I have also gone through the original document carefully. It appears to me that the recitals are clearly decisive in the instant case; that there is a clear recital that the executant conveys title in favour of the vendees from the date of the execution of the document and the recital regarding consideration comes independently of the clause regarding title and thus title passed independently of the question of consideration. Very much unlike the terms of the sale deed in ILR (1957) Cut 380: (AIR 1957 Orissa 243) cited above, the terms regarding passing of title, passing of consideration and the vendees being the owners in respect of the property sold in the present case, are clear and unambiguous and not intermingled as in the said cited case, so as not to give rise to any difficulty to make out from recitals a definite position that in fact the parties intended that title would pass independent of the question of consideration. In the present case on a plain reading of the sale deed Ext. 1 it is quite clear that title had passed to the vendees,

8. The defendants-appellants strongly relied on the deed of cancellation dated 29-11-1949 by which the vendor Aparti Kuanr purported to have cancelled the sale deed Ext. 1. Mr. P. C. Chatterji, learned counsel for the defendants-appellants, commented on the aspect that the Courts below did not deal with the deed of cancellation which, according to him, had an important bearing on the entire aspect of the case. To this contention, the plaintiffs' answer was that the deed of cancellation Ext.

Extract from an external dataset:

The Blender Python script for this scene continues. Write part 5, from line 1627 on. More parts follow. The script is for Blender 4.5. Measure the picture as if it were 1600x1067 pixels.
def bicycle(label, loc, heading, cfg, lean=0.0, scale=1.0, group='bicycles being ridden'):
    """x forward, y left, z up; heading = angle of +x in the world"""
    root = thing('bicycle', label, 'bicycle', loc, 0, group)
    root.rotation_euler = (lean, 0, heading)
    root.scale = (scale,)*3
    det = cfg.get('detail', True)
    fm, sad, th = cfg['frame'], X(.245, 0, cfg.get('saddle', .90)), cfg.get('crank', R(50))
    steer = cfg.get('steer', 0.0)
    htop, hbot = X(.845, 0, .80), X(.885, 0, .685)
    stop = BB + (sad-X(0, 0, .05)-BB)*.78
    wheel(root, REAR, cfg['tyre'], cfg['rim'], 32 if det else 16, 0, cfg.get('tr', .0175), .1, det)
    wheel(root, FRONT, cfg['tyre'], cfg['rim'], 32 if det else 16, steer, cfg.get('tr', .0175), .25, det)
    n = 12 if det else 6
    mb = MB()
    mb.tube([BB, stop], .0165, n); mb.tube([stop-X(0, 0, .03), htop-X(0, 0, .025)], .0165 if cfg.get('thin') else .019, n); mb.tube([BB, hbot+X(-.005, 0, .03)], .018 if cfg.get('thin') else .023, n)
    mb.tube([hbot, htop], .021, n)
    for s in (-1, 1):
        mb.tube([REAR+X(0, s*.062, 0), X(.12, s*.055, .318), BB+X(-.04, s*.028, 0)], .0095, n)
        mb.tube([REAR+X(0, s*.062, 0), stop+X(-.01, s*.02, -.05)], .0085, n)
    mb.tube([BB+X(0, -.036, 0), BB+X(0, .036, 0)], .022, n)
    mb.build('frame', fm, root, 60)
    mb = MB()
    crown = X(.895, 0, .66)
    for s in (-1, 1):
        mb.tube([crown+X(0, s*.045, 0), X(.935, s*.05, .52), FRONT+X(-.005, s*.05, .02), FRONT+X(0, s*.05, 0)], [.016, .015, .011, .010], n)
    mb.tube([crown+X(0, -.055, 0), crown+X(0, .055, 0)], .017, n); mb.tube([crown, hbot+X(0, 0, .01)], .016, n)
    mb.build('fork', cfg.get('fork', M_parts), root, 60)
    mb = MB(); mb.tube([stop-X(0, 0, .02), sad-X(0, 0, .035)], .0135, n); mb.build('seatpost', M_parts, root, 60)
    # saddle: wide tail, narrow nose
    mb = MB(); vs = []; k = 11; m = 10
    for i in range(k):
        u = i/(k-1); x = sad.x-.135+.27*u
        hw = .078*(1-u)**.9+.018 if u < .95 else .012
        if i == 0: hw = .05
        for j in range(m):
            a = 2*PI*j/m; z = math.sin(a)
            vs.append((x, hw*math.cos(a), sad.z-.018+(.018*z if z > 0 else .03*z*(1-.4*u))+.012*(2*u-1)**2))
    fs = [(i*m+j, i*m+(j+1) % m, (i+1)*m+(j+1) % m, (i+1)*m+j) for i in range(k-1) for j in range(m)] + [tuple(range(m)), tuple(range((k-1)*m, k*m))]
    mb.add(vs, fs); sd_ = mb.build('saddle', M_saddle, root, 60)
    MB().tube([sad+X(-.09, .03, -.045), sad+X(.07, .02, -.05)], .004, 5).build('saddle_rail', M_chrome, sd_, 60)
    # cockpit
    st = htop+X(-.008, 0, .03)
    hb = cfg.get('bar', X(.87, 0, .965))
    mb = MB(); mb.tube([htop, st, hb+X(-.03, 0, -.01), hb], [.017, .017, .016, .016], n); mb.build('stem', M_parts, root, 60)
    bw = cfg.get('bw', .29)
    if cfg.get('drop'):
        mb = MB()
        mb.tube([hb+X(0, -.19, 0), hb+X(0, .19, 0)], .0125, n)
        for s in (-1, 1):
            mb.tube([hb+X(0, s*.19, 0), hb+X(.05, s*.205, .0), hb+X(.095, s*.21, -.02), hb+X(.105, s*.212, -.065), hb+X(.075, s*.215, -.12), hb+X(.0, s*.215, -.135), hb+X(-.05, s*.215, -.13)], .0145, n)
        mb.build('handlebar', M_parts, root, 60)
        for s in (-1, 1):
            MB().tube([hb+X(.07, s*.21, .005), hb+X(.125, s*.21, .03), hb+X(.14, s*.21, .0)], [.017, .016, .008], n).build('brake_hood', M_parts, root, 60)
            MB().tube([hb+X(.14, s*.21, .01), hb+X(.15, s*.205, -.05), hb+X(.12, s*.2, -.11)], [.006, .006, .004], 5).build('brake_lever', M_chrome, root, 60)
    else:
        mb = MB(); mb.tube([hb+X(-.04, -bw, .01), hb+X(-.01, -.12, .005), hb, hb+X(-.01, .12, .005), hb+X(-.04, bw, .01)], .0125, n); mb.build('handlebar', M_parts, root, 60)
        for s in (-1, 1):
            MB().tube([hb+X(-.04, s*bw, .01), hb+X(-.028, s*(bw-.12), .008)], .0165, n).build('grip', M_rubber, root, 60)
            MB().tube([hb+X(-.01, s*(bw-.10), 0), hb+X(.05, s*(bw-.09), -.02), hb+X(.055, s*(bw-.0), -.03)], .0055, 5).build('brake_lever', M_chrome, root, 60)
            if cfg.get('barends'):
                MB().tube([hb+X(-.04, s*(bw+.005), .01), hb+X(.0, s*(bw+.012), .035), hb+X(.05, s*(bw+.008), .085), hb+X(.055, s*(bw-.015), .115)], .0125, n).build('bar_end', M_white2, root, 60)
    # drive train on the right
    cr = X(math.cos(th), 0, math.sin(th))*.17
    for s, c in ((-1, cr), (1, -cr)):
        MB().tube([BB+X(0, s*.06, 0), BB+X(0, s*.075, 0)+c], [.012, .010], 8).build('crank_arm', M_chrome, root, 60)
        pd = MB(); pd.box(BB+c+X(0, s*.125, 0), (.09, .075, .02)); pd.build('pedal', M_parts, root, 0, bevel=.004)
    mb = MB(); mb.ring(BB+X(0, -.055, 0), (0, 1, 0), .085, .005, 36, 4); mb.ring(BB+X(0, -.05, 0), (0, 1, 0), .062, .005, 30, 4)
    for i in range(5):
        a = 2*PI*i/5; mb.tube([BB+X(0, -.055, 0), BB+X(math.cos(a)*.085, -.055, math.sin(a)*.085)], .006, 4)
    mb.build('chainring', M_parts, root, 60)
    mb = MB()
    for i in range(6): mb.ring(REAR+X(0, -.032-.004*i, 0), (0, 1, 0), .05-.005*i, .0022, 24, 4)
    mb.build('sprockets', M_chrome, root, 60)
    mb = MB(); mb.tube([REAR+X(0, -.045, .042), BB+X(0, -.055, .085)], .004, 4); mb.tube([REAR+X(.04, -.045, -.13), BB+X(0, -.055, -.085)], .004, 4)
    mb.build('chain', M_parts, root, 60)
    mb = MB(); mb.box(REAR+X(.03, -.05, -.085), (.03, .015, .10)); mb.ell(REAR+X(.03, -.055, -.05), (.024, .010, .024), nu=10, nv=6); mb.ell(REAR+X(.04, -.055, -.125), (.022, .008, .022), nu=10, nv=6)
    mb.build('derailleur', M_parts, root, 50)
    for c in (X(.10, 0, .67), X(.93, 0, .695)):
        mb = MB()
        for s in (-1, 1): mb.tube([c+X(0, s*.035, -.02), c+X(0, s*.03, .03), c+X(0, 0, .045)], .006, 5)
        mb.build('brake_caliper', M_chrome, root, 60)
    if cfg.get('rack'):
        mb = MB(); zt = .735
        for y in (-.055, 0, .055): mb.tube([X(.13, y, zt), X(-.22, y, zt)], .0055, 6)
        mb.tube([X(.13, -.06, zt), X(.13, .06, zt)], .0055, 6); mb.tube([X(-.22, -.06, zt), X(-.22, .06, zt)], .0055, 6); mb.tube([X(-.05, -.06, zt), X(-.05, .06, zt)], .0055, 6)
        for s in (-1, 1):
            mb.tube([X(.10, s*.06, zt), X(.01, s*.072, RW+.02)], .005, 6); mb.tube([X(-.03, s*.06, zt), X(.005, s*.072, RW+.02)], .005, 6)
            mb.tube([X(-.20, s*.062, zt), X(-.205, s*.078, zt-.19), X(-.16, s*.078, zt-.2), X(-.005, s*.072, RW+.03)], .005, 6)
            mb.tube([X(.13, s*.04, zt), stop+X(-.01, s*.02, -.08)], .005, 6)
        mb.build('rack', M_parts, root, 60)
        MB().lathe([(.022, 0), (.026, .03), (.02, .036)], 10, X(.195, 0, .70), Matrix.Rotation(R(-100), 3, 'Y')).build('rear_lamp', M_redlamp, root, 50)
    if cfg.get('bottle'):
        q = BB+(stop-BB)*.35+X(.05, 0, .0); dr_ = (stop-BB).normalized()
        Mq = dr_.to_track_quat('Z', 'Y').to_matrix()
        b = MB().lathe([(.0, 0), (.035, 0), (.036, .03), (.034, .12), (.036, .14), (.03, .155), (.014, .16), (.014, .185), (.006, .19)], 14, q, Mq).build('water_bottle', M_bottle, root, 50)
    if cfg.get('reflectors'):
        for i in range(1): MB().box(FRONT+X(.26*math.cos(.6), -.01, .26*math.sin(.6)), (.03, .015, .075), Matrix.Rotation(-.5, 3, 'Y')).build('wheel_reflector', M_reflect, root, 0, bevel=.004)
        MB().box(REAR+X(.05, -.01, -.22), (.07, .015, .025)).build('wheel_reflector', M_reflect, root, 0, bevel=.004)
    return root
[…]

A cannot take away the effect of the sale deed Ext. 1 by which the vendor had passed title to the vendees in clear and unambiguous terms as aforesaid. It is significant that the plaintiff Raghu Jena (P.W. 4) who gave evidence at the trial was not cross-examined about the deed of cancellation.

The substance of the defence case, as propounded by Mr. P. C, Chatterji, is this: The plaintiffs must prove their subsisting title to the suit property in order to succeed in the suit; the sale deed Ext. I according to him, would not be sufficient to establish the plaintiffs' title in the perspective of the deed of cancellation Ext. A followed by the subsequent sale deed in favour of the Kuanr defendants dated 30-11-1949 Ext. B which militates against the earlier sale deed Ext. 1: that the deed of cancellation is not a mere myth; that the plaintiffs had to prove that the deed of cancellation Ext. A was a mere eyewash. Considered from the point of view, as discussed above, in the light of authorities cited as aforesaid, none of these contentions urged by the learned counsel for the defendants-appellants can be accepted as tenable in law.

9. It was also contended on behalf of the plaintiffs that the defendants-appellants did not take the point of alleged non-passing of consideration for the! sale deed (Ext. 1) as a ground of appeal before the lower appellate Court. In fact, the point now taken, on behalf of the defendants-appellants, that there was no consideration for the sale deed Ext. 1, as now urged in this second appeal, was not the subject matter of the appeal before the lower appellate Court.

With regard to the decided cases relied on on behalf of the defendants-appellants discussed above,there the point was not directly raised as to whether or not consideration passed for the sale deed in those particular cases in the same manner as it was in the present case. If there was payment of consideration, no further discussion was necessary --title passed by registration. On the other hand, if there was no payment of consideration, then alone the occasion would arise for discussion of the extraneous circumstances such as the intention and conduct of the parties, custody of the document etc. as appears from the said decided cases. In the present case, however, as I have already found, the terms of the sale deed Ext. 1, by themselves are decisive and unambiguous so as to pass a clear title to the vendees (plaintiffs) independently of the passing of consideration and accordingly their claim in the suit must succeed.

10. In this view of the matter, the decision of the lower appellate Court is upheld. This appeal is accordingly dismissed with costs throughout.